While the side yard is often ignored at homes or kept to a simple path, we've fallen in love with finding the beauty in all parts of the places we've lived, big and small.

  • Top Left: At my first home, after my husband and I joined forces, we made both borders of our house into unique little sanctuaries. On the shadier north side, after the deceased neighbor's house was torn down and turned into an obnoxious 3 story 'tall-skinny' 5 feet from our property line, taking down the laurel privacy hedge and turning it into a fence, we decided to make good use of the area and plant part-shade and shade-tolerant plants, from fuschia to huckleberry to snowberry and more.

  • Top Right: When we downsized from the farm to the city, there was literally nothing growing on the side yard leading to the back gate. Brambles covered the border between us and the nextdoor neighbor, so I covered up the ground with coffee bags and mulch the first winter, then in spring planted hollyhock, nicotiana, rhododendron, cistus, red-twig dogwood, azalea and more to bring life along the path leading to the side gate. That and my two favorite birds (an old gift from my husband when we lived at our first home), made the morning light something really special in an extra small piece of the city...

  • Bottom Left: Back at the first house, on the south side of the property, the driveway originally was an exceptionally long one, leading to what I gently referred to as the "Model T garage" (basically, the original shed with the carriage doors that was everything from a workshop to a tool shed to bike storage to where we brooded our ducklings when they first arrived). But after it was broken into and both my mountain AND commuter bikes stolen, I knew things had to change, and the next year when we got married, I hired contractors to remove the back half of the driveway and extend our south fence to the edge of the house, with a gate that added both back yard privacy AND security. Blueberry bushes, roses, and aster lined the path, enjoying the sunshine that side offered.

  • Bottom Right: On the farm, side "yard" isn't a particularly accurate term, since we lived on 5 1/2 acres, but I always considered the section of the property that the driveway enclosed to be the technical front, side and back 'yards', with our separate enclosed vegetable garden beyond that along with the other cross-fenced pastures. On the south side - between the garage and the driveway that led around the house and back to the barn - I planted iris for the spring and mammoth sunflowers with aster and other wildflowers that went nuts during summer.

So now, in our Skagit Valley digs? Larger than a city lot but still hella smaller than the farm? Well, we've got space on the south side along the house with gravel and a once grassy section that's adjacent to our driveway, unfenced, unused, and totally an area we'd rather grow things than mow...particularly with the great sun that hits this particular area!

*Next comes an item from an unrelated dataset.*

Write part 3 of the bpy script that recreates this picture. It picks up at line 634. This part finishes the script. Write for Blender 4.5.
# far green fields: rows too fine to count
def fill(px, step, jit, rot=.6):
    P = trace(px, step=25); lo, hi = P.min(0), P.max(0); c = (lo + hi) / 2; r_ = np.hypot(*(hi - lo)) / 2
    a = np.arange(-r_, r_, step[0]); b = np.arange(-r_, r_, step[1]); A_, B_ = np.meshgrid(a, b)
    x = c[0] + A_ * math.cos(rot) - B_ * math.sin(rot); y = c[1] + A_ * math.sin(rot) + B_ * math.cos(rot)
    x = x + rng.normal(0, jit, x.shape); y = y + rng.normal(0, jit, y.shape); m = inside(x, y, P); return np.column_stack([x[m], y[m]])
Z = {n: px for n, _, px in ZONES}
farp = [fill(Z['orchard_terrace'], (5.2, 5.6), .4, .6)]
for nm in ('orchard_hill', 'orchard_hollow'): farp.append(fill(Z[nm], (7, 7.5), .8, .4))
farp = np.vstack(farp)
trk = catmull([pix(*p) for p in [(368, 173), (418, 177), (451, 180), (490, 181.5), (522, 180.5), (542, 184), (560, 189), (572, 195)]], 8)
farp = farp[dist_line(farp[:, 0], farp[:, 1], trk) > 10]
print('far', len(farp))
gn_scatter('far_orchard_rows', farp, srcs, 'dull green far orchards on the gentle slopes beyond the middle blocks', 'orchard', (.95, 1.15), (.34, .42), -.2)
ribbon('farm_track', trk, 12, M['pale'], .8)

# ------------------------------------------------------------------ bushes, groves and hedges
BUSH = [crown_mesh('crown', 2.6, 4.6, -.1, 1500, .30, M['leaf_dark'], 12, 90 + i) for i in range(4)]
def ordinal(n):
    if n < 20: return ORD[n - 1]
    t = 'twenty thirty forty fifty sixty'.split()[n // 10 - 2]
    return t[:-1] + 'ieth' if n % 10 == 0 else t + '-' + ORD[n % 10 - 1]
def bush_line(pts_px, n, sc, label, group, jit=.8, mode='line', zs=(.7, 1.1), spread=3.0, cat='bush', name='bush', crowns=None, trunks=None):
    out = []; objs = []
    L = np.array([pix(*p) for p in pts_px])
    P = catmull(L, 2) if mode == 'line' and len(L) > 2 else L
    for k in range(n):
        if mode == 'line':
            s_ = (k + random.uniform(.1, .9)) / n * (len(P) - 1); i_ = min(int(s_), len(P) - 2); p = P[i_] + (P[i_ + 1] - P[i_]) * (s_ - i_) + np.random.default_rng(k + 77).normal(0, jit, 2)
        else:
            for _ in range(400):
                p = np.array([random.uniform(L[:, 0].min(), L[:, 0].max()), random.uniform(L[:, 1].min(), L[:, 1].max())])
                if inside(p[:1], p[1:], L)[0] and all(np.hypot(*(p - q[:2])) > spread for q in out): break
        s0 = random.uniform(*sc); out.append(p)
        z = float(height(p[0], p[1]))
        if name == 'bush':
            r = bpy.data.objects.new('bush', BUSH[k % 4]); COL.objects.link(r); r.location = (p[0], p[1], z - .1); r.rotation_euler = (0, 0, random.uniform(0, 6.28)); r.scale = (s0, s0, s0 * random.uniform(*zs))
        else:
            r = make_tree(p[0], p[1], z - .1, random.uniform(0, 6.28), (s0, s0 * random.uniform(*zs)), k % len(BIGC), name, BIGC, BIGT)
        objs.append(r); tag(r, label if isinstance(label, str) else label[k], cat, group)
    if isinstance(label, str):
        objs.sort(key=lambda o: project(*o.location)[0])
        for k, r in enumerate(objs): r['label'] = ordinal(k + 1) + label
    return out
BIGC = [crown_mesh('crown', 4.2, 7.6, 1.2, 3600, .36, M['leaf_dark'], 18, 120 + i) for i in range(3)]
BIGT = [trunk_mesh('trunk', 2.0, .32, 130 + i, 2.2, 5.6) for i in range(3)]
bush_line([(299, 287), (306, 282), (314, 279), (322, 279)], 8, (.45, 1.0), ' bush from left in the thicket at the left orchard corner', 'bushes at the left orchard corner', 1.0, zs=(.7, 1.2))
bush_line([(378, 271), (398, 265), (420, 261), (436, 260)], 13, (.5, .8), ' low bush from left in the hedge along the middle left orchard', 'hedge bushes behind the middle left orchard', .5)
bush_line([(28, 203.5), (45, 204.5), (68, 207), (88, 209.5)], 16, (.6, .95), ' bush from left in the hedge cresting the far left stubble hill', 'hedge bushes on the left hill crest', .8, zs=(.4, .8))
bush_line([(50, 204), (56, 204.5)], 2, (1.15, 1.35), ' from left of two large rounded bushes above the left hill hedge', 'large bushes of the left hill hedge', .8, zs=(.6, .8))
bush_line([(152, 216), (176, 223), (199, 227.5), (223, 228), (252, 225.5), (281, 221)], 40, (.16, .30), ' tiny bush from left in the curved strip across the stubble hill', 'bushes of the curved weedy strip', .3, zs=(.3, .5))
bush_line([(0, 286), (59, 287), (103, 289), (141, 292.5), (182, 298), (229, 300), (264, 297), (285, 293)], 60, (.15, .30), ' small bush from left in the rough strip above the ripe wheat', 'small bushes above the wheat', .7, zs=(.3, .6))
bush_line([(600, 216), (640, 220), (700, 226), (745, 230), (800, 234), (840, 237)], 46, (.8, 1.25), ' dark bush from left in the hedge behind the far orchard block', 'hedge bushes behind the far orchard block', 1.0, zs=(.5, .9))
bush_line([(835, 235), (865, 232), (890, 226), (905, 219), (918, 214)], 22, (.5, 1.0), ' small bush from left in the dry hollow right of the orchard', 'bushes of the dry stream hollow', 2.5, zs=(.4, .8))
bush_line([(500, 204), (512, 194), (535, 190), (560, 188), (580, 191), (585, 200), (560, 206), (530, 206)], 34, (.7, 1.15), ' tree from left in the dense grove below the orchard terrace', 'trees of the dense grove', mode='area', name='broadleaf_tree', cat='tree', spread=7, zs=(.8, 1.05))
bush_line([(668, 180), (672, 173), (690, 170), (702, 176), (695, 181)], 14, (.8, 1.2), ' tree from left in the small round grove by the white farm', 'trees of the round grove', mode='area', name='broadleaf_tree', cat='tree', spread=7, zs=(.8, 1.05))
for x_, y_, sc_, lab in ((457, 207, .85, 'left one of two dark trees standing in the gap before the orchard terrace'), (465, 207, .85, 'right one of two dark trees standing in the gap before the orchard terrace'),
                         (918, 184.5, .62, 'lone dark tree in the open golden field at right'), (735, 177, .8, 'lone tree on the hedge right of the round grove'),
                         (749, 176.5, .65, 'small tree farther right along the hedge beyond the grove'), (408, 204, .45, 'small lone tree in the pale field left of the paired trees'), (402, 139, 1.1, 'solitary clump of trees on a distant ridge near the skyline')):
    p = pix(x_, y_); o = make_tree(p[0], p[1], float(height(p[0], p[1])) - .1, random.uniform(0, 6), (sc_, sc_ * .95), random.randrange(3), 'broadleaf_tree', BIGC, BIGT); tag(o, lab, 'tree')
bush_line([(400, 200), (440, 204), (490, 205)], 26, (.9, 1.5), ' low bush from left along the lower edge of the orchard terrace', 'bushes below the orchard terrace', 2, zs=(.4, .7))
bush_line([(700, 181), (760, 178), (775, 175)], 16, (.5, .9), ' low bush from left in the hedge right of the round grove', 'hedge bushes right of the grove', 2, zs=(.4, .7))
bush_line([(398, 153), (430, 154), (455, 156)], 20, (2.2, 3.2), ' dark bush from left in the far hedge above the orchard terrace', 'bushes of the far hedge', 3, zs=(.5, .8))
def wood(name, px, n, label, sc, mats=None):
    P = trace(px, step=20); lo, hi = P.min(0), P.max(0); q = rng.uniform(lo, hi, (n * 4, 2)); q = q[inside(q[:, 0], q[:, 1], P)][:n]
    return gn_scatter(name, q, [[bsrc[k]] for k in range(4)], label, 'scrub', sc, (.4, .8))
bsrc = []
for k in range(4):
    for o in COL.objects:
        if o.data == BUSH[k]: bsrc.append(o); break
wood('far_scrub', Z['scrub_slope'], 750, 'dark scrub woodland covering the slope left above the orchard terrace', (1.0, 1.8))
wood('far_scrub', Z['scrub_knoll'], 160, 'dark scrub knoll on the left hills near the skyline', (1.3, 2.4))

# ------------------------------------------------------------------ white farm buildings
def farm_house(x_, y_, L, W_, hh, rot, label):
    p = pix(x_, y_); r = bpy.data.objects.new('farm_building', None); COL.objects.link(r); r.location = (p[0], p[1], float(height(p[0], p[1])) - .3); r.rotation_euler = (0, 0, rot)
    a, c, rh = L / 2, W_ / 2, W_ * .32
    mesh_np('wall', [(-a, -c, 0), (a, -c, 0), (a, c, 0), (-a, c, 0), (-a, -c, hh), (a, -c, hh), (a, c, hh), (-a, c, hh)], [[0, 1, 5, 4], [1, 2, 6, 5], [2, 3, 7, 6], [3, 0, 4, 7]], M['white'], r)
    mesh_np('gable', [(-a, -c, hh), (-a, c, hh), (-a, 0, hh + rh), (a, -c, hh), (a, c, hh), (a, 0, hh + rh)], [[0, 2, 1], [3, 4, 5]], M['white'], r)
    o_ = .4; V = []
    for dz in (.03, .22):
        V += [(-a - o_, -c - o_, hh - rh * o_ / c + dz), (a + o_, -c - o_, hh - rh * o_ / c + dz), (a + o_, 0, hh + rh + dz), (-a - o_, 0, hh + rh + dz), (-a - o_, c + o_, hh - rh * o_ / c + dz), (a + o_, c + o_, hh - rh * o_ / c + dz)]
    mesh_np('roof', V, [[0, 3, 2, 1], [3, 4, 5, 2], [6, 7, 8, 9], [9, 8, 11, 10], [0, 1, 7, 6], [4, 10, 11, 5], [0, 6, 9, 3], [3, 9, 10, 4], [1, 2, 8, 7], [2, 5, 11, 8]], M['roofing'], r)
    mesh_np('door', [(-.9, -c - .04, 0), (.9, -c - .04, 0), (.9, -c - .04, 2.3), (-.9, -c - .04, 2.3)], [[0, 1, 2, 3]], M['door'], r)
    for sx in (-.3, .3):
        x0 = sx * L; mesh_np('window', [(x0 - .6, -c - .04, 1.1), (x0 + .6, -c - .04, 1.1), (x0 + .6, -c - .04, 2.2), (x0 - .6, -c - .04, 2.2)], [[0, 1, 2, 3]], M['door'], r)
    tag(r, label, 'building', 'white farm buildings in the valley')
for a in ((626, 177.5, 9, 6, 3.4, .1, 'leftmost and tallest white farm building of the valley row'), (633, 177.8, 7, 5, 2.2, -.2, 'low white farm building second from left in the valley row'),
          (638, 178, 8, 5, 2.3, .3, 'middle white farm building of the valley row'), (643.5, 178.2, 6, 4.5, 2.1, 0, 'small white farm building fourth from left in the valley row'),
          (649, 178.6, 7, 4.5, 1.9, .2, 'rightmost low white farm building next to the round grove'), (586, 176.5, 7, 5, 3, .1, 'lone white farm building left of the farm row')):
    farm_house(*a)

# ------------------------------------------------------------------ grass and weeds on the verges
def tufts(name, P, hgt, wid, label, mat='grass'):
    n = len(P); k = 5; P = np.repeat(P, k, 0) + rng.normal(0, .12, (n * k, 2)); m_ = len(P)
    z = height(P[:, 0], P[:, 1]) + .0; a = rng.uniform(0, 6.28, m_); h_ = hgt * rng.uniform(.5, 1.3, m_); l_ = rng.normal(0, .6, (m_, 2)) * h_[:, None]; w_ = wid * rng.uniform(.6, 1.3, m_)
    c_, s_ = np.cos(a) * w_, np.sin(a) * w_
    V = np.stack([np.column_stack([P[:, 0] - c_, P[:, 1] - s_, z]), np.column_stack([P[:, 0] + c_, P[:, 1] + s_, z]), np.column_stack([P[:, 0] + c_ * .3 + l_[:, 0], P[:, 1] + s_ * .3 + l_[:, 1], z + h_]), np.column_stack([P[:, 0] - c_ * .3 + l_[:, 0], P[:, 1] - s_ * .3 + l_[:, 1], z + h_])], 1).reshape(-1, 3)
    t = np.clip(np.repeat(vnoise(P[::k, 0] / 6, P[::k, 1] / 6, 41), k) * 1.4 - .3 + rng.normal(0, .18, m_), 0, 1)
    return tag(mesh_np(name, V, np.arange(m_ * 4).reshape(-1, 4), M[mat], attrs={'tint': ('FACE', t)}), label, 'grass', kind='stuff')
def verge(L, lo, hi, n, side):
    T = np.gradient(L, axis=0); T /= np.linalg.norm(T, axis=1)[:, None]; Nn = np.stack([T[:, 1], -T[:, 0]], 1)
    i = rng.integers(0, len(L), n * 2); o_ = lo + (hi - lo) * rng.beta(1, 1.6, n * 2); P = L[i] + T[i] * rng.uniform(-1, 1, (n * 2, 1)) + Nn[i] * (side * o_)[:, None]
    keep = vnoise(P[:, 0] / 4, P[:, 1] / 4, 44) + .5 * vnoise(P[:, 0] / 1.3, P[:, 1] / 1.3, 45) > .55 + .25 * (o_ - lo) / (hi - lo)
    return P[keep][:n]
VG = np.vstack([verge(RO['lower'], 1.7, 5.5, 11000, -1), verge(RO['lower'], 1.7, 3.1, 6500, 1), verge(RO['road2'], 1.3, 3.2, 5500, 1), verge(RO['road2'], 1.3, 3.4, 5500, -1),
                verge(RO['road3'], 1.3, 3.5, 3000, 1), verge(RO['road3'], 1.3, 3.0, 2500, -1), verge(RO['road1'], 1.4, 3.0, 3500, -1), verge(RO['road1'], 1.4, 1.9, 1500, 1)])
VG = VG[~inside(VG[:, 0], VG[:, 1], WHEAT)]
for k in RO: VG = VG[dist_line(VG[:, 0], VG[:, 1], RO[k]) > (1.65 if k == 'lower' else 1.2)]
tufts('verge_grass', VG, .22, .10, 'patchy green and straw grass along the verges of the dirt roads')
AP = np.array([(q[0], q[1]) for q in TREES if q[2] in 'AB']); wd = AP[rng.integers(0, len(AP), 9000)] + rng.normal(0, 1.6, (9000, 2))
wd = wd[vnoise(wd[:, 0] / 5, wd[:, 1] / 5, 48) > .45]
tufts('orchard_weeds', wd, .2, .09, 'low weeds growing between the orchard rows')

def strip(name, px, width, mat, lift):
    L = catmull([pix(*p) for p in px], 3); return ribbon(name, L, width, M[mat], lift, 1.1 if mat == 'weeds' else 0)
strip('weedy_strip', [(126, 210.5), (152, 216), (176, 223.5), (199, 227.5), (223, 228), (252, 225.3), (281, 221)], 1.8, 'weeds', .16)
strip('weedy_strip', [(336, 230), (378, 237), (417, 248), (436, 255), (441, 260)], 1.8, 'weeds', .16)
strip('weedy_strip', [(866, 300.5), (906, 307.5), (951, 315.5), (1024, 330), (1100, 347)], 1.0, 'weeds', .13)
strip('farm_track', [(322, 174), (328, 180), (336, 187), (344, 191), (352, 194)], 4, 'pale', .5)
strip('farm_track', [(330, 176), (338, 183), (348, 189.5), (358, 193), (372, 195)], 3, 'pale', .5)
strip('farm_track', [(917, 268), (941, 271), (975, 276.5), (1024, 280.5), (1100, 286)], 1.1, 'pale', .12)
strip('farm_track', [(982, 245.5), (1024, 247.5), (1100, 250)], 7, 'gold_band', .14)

So when the neighbor decided to significantly shrink her huge rhody you see on the right side of the listing photo (below left), I knew that was my cue to get crackin' on our half. I covered our half with coffee bags and mulch, and got to planting. So far I've put in a red crape myrtle, white star magnolia, lavender Australian mint bush, orange/yellow azalea, and a pink rockrose. Eventually, smaller plants will be added in, but the largest of the shrubs to create the foundation are now in.

Along the house, you can see all that amazing summer sun! So we've decided to try our hand at grapes, something I've wanted to do for over a decade and finally have what looks to be a good spot for them. For now, these Concords are in pots with a trellis I mounted on the wall , and we'll see how they do. We're contemplating what else to have growing on this area - perhaps something hardy and tall as well like hops, or perhaps an espalier tree like the Asian pear combo we were lusting after at the nursery today? Along with that, while the enclosed garden in the front yard was designed to be drought tolerant, I still would like to have a smaller rain tank to take care of this side yard (and take advantage of that downspout!) where the plants do need more regular watering, so that's in the plans as well...

Decisions, decisions. But no space will be left unused, that is for sure!